‘Creepy’ Florida Yoga Studio Shooter Had Long History Of Disturbing Behavior

The gunman was arrested for groping women and recently fired from his teaching job for inappropriately touching a student.

November 05, 2018
Scott Paul Beierle [Leon County Sheriff’s Office]

Scott Paul Beierle [Leon County Sheriff’s Office]

Scott Paul Beierle [Leon County Sheriff’s Office]

By: Aaron Rasmussen

TALLAHASSEE, FL — The gunman who fatally shot two people and injured five others at a Florida yoga studio before committing suicide had a history of groping women and other episodes of troubling behavior.

On November 2, Scott Paul Beierle, 40, drove his red Chevrolet Sonic to a small shopping plaza, where he entered the Hot Yoga Tallahassee studio and pretended to be a customer. He then took out a gun and fired on patrons, killing Florida State University professor Dr. Nancy Van Vessem, 61, and FSU student Maura Binkley, 21. Beierle's attack ended when he took his own life.

Police are scouring Beierle's electronic devices, social media accounts, and other personal items, as well as looking into his past, but they have not yet determined his motive for going on the rampage.

“Investigators have been working around the clock to uncover more information and gain clarity as to why this senseless act occurred,” said Damon Miller, a spokesman for the Tallahassee Police Department.

One thing that has become clear in the course of the investigation is Beierle’s history of disturbing behavior.

The Tallahassee Democrat reported Beierle was fired last May from his subsitute teacher position at Volusia County Schools for unprofessional conduct involving a girl.

"Student and witnesses allege that Mr. Beierle asked a female student if she was ticklish and then proceeded to touch her at the top of the stomach 'below the bra line,'" a district report stated. "Student was frightened and hid behind another student."

Beierle’s FSU college roommate, Julien Brown, who lived with him for about a year starting in the fall of 2011, recalled the killer as someone who “made everyone uncomfortable” and was “very weird.”

“We compared him to Ted Bundy back then,” Brown said. “It was the way he lurked and followed girls.”

“It worried me at the time,” continued Brown, explaining the hulking six foot two Beierle, who had served in the U.S. Army between 2008 and 2010, may have been suffering post traumatic stress disorder or from mental-health issues. “There was concern for sure, but there wasn’t enough evidence, and I would have been wasting the police’s time if I had made any kind of report. I had nothing.”

However, in 2012, Beierle was arrested after he went up behind two women and grabbed their buttocks at a Florida State University cafeteria.

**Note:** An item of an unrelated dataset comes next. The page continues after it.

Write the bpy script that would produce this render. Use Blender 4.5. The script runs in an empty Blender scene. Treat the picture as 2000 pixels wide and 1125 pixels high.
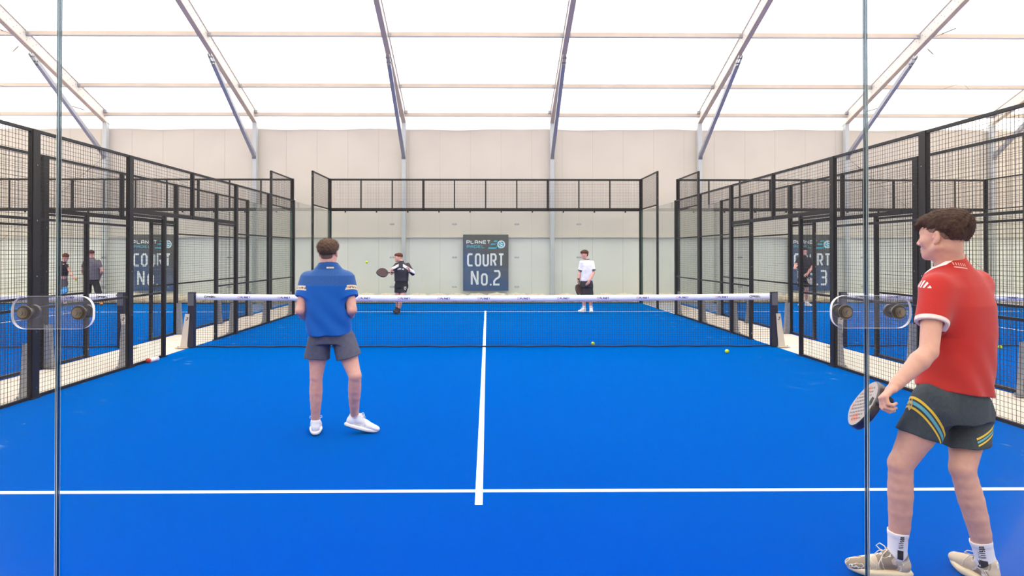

“He stuck out like a sore thumb,” said one of the victims, Courtnee Connon. “He was just a very big guy. And it definitely made me feel intimidated. I wouldn’t say he seemed crazy. He just seemed really creepy.”

Connon opted not to press charges after the incident.

“I think I thought if he got arrested that that would hopefully be enough to stop him from doing something like that again,” she said. “And honestly, I think the idea of going to court and everything just scared me. I was only 18.”

In 2014, Beierle posted a 12-minute video on YouTube he titled: “The Rebirth of my Misogynism.”

“The target of their collective treachery can be anyone,” he ranted in the video, which has since been removed. “How do you respond when they, for whatever reason, collaborate to make the decision to attempt to tear somebody down? Well that’s where it began. That was its origins. Until I figured out how to address it.”

He then provided what some believe could be a motive for his recent shooting spree.

“I believe in karma,” Beierle said. “What comes around goes around, and those that engage in treachery ultimately will be the victims of it. Hopefully there has been justice in some comparable regard.”

Two years later, on June 1, 2016, Beierle got into trouble with groping again while at an apartment complex pool, where he told a sunbathing woman she had “a nice butt.”

“He asked her if he could put sunscreen on it,” noted a police report. “She thanked him but told him no. The suspect then introduced himself and said nice to meet you. He then slapped her butt, grabbed it and shook it. The suspect then got up and left the pool area.”

According to court records, Beierle was charged with battery, but the charges were eventually dismissed.

Connon, the woman Beierle touched in the FSU dining hall six years ago, said she has attended classes at Hot Yoga Tallahassee and regrets not going after him when she had the chance.

“I wish that I had pressed charges now,” she said. “I feel so terrible for those people. I just can’t even imagine.”